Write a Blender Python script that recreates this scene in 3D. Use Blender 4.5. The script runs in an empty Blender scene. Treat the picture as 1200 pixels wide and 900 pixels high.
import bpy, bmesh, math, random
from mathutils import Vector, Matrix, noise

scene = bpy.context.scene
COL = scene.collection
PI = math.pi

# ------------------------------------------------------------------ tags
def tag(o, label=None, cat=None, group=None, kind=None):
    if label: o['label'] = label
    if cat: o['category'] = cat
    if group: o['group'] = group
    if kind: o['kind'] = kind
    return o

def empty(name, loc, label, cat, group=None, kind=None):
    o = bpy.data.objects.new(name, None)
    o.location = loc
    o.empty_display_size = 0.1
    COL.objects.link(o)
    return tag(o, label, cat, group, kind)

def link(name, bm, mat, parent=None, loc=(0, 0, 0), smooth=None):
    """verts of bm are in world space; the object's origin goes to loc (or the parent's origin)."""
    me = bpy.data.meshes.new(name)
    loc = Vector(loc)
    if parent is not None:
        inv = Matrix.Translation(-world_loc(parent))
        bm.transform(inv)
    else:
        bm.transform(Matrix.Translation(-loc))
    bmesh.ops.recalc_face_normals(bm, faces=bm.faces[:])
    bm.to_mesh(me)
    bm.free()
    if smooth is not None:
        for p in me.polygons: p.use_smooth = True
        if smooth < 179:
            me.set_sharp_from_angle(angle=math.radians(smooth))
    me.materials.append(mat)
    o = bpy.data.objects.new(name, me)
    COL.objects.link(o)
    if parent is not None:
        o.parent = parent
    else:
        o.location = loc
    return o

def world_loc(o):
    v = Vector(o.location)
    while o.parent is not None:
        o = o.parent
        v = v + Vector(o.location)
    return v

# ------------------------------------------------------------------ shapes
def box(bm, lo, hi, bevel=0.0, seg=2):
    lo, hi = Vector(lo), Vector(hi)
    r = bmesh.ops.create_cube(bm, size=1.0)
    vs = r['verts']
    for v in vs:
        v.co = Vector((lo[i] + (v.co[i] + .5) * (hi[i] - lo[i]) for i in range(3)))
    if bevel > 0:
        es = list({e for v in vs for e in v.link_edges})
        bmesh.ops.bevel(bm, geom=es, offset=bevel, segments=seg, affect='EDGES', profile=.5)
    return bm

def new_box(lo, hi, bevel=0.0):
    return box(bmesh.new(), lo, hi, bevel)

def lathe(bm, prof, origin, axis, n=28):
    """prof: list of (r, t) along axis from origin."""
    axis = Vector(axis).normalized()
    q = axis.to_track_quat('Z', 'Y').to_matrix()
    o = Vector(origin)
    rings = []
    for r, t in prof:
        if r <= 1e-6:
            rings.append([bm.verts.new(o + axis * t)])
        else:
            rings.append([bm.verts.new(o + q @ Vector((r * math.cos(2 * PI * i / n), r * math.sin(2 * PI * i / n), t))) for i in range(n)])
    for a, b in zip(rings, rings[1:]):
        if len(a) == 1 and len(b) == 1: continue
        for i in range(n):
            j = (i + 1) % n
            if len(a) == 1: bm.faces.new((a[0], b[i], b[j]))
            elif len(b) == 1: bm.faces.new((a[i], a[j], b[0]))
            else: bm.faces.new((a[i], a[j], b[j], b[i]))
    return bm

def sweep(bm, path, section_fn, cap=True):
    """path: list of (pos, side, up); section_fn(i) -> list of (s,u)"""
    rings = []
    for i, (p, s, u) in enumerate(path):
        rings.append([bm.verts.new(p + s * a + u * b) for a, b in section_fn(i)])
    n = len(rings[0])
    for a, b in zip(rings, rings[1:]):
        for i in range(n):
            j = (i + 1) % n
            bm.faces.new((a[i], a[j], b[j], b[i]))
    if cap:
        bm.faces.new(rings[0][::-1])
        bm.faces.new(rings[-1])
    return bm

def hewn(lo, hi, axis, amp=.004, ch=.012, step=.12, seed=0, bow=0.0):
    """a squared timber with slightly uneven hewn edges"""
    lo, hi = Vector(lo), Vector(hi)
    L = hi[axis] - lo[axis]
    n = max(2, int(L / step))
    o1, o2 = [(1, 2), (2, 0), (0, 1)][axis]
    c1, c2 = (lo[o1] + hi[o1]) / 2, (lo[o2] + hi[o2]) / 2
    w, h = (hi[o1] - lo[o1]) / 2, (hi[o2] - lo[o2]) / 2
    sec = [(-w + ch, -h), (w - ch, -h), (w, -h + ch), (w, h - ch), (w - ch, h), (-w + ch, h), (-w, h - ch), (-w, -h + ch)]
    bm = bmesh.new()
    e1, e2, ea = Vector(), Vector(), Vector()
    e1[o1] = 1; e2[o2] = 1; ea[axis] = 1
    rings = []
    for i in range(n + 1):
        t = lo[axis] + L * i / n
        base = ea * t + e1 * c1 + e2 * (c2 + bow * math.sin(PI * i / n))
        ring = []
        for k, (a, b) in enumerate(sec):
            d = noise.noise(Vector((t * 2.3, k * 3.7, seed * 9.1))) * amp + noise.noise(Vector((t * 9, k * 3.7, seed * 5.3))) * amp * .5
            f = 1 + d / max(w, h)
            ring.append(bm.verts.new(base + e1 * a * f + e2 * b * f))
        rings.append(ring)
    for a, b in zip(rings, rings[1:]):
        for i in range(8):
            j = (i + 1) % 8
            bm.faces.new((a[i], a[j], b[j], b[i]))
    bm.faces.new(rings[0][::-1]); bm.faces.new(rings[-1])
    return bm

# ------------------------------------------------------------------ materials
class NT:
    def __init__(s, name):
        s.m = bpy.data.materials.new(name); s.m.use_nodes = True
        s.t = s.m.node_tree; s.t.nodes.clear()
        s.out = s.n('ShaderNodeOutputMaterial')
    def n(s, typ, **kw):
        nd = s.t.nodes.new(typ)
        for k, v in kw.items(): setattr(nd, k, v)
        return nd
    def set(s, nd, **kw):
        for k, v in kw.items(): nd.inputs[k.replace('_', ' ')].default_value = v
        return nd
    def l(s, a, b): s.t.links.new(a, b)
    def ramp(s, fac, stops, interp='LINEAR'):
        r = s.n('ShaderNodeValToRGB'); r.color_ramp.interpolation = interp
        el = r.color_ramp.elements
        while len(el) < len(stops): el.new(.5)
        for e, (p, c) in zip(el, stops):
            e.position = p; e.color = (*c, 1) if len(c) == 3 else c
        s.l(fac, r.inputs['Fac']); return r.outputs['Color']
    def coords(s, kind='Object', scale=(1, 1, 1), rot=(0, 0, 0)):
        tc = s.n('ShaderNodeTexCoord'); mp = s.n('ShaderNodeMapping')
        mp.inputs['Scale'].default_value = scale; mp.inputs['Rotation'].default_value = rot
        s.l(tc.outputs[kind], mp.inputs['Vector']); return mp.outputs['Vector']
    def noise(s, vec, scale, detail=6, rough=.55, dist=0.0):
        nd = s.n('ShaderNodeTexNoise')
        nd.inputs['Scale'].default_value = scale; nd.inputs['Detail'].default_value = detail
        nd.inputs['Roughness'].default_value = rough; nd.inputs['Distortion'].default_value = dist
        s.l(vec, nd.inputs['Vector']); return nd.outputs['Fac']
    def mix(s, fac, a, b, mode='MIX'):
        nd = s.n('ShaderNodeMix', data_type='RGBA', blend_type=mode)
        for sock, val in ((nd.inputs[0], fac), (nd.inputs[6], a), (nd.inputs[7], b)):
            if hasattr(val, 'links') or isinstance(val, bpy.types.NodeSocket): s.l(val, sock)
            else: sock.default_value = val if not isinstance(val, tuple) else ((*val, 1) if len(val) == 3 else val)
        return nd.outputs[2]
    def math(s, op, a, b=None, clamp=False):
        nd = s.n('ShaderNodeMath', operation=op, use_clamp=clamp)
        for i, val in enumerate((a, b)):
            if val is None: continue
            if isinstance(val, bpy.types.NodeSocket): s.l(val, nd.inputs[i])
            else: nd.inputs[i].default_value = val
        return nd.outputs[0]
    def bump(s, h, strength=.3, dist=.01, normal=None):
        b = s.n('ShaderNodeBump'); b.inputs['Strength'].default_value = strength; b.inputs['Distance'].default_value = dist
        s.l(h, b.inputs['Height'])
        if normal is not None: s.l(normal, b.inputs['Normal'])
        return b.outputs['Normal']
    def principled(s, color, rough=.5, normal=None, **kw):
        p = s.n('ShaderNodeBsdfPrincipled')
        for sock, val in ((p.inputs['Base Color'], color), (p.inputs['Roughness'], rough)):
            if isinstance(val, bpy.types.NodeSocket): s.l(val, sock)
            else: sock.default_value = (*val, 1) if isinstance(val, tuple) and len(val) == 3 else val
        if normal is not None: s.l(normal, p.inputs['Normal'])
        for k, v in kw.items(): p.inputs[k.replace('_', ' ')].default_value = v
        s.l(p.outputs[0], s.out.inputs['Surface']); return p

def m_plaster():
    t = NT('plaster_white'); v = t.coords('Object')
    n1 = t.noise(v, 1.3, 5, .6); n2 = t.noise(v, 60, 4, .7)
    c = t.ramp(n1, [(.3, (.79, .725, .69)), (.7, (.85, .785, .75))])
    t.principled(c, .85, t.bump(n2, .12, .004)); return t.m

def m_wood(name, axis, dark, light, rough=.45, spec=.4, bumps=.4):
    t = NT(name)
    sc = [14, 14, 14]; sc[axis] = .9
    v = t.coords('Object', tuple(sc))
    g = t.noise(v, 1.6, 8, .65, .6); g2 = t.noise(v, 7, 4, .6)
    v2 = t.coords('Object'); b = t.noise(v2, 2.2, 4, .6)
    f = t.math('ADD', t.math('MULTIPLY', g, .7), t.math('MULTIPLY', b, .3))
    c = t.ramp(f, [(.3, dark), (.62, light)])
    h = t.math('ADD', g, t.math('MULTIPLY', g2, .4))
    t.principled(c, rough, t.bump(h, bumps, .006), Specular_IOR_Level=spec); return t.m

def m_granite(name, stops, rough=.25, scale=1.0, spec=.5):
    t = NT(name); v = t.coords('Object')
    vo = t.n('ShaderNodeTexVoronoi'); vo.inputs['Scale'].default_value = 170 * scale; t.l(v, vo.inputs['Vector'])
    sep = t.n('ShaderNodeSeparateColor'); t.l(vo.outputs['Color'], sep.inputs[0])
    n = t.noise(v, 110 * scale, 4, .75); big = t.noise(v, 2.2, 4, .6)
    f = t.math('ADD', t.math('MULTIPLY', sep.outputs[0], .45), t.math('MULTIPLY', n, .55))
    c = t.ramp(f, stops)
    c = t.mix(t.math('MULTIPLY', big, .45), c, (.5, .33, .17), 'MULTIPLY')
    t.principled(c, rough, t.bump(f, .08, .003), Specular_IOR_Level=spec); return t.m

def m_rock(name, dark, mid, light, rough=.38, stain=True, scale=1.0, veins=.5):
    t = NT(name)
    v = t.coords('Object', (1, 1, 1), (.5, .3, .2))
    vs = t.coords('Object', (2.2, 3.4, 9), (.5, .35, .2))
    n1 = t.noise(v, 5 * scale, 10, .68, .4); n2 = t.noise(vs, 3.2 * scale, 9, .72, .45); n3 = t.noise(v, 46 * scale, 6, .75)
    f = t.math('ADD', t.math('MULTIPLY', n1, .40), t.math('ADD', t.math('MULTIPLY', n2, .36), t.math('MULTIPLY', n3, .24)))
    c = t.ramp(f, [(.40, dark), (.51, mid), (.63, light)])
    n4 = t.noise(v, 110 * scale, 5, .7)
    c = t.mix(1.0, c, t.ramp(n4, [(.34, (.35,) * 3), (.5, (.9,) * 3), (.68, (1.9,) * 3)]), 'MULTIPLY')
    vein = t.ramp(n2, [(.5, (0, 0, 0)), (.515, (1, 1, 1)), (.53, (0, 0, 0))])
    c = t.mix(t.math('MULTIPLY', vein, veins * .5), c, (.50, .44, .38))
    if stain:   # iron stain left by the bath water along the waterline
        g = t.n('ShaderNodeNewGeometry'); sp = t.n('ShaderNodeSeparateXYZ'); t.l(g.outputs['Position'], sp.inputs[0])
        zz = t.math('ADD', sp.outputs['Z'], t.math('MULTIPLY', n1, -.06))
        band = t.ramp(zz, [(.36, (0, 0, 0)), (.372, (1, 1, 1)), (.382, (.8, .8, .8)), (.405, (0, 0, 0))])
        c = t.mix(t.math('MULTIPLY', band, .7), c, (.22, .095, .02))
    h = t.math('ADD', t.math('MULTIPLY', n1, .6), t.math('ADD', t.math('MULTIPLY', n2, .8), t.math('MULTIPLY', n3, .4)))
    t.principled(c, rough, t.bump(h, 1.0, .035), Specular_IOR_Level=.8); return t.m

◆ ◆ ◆

Please print exactly what appears from the first line of the data through the line with "PI = math.pi", including both of those lines and nothing past them.

# The reply
Write a Blender Python script that recreates this scene in 3D. Use Blender 4.5. The script runs in an empty Blender scene. Treat the picture as 1200 pixels wide and 900 pixels high.
import bpy, bmesh, math, random
from mathutils import Vector, Matrix, noise

scene = bpy.context.scene
COL = scene.collection
PI = math.pi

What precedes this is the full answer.